El Dios de la pureza
“No codiciarás […] cosa alguna de tu prójimo” (Éxodo 20:17).
Siempre se ha dicho que todo comienza en la mente. Los actos que nos distinguen, para bien o para mal, los logros que materializamos, todos fueron alguna vez solo pensamientos. Por eso es que la Biblia dice que “tal como piensa en su corazón, así es él” (Prov. 23:7). Es precisamente en nuestros corazones donde Dios desea implantar su Ley para que su carácter se refleje en nosotros.
Cuando Dios formuló el décimo Mandamiento estaba pensando en esa esfera de nuestra vida: los pensamientos, que determinan nuestros sentimientos y se materializan en acciones. En él, nos desafía a no codiciar nada que pertenezca a otro. La codicia es un deseo descontrolado por tener algo, y se genera en nuestra mente. No se trata de un anhelo sano y cristiano de prosperar para la gloria de Dios como resultado del esfuerzo digno y la gracia divina, sino de un deseo mental que no se controla y que termina controlando a la persona.
Una de las razones por las que Dios no quiere la codicia en la vida de sus hijos es porque nunca viene sola, siempre viene acompañada de la envidia, que es una consejera peligrosa. El que envidia algo o a alguien es capaz de muchas cosas. Generalmente, el terreno fértil para que la envidia haga su aparición es el mal hábito de compararnos con los demás. Si hacemos esto, terminaremos rivalizando con quienes debieran ser nuestros hermanos, y el resultado no será bueno en ningún caso.
El décimo Mandamiento promueve la paz, tanto interna como externa, el sosiego, el contentamiento con lo que Dios nos da, y la capacidad de aceptar la realidad que nos haya tocado vivir. Ningún codicioso tiene sosiego. Viven intranquilos y pasan mucho tiempo en maquinaciones para lograr lo que les obsesiona.
Este Mandamiento es también una iniciativa de nuestro Dios para promover la convivencia pacífica y amigable entre los seres humanos, para lo cual se requiere respeto. El codicioso no tiene la capacidad de respetar nada. Si le es posible, intentará quedarse con lo que quiere aunque en el proceso pierda amistades, reputación, e incluso su relación con Dios.

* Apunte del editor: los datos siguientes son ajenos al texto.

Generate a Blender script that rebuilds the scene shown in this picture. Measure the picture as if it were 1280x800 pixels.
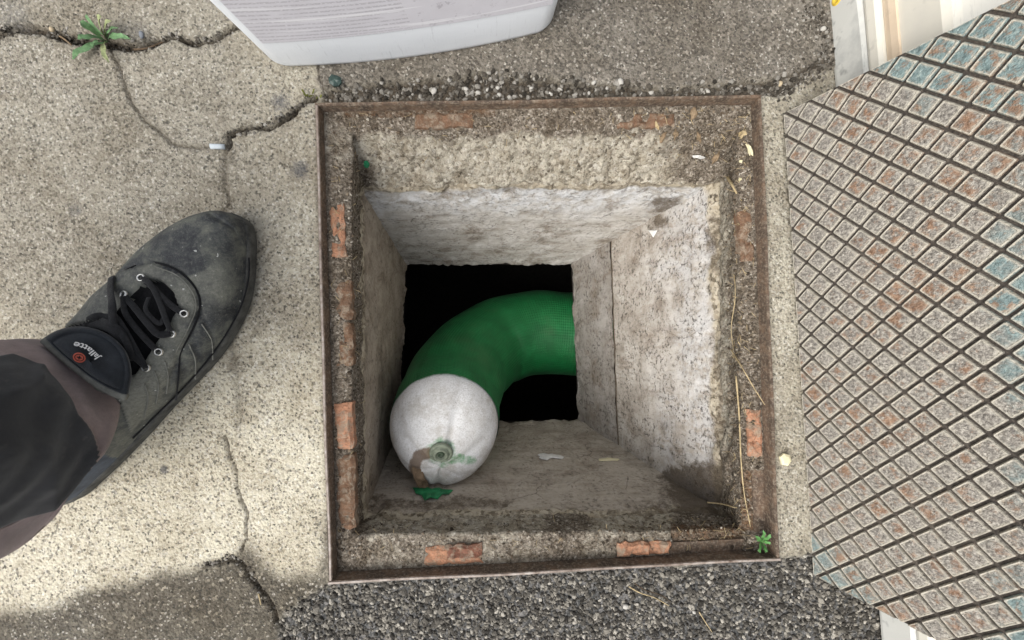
import bpy, math, random
import numpy as np
from mathutils import Vector, Matrix, Euler

for o in list(bpy.data.objects):
    bpy.data.objects.remove(o)
scene = bpy.context.scene
col = scene.collection
R = math.radians

# ------------------------------------------------------------------ camera
FPX = 500.0                                   # focal length in pixels of the 1280 px photograph
CAM = np.array([-0.054, 0.0116, 0.4441])
EUL = (0.0128, -0.0281, -0.033)
cam_data = bpy.data.cameras.new('camera')
cam_data.sensor_width = 36.0
cam_data.lens = 36.0 * FPX / 1280.0
cam_data.clip_start = 0.01
cam_data.clip_end = 500
cam = bpy.data.objects.new('camera', cam_data)
col.objects.link(cam)
cam.location = CAM
cam.rotation_euler = EUL
scene.camera = cam

# ------------------------------------------------------------------ sky, sun, exposure
SUN_EL, SUN_AZ = 52.0, 222.0                  # azimuth measured counter-clockwise from +x, where the light comes from
world = bpy.data.worlds.new('World')
scene.world = world
world.use_nodes = True
wn = world.node_tree
wn.nodes.clear()
sky = wn.nodes.new('ShaderNodeTexSky')
sky.sky_type = 'NISHITA'
sky.sun_disc = False
sky.sun_elevation = R(SUN_EL)
sky.sun_rotation = R(90 - SUN_AZ)
sky.dust_density = 4.0
hs = wn.nodes.new('ShaderNodeHueSaturation')
hs.inputs['Saturation'].default_value = 0.30   # thin overcast: the blue is mostly washed out
bg = wn.nodes.new('ShaderNodeBackground')
bg.inputs['Strength'].default_value = 0.15
wo = wn.nodes.new('ShaderNodeOutputWorld')
wn.links.new(sky.outputs[0], hs.inputs['Color'])
wn.links.new(hs.outputs[0], bg.inputs['Color'])
wn.links.new(bg.outputs[0], wo.inputs['Surface'])
sun_data = bpy.data.lights.new('sun', 'SUN')
sun_data.energy = 1.25
sun_data.angle = R(50)
sun_data.color = (1.0, 0.96, 0.90)
sun = bpy.data.objects.new('sun', sun_data)
col.objects.link(sun)
sd = Vector((math.cos(R(SUN_EL)) * math.cos(R(SUN_AZ)), math.cos(R(SUN_EL)) * math.sin(R(SUN_AZ)), math.sin(R(SUN_EL))))
sun.rotation_euler = sd.to_track_quat('Z', 'Y').to_euler()
sun.location = sd * 5
scene.view_settings.view_transform = 'Standard'
scene.view_settings.look = 'None'
scene.view_settings.gamma = 1.0
scene.view_settings.use_curve_mapping = False
scene.view_settings.exposure = 0.68
scene.render.resolution_x = 1024
scene.render.resolution_y = 640

# ------------------------------------------------------------------ helpers
RC = np.array(Euler(EUL, 'XYZ').to_matrix())

def W(px, py, z=0.0):
    """point at height z seen at pixel (px, py) of the photograph"""
    d = RC @ np.array([(px - 640) / FPX, (400 - py) / FPX, -1.0])
    return CAM + d * ((z - CAM[2]) / d[2])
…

Este retrato de Dios nos hace reflexionar sobre la importancia de tener un corazón en paz, y lo deseable que es la pureza de corazón. El décimo mandamiento representa el ideal que debemos alcanzar para tener relaciones armoniosas con nuestros prójimos. Ese ideal, que está más allá de nuestras fuerzas, solo puede alcanzarse por la gracia y el poder divinos.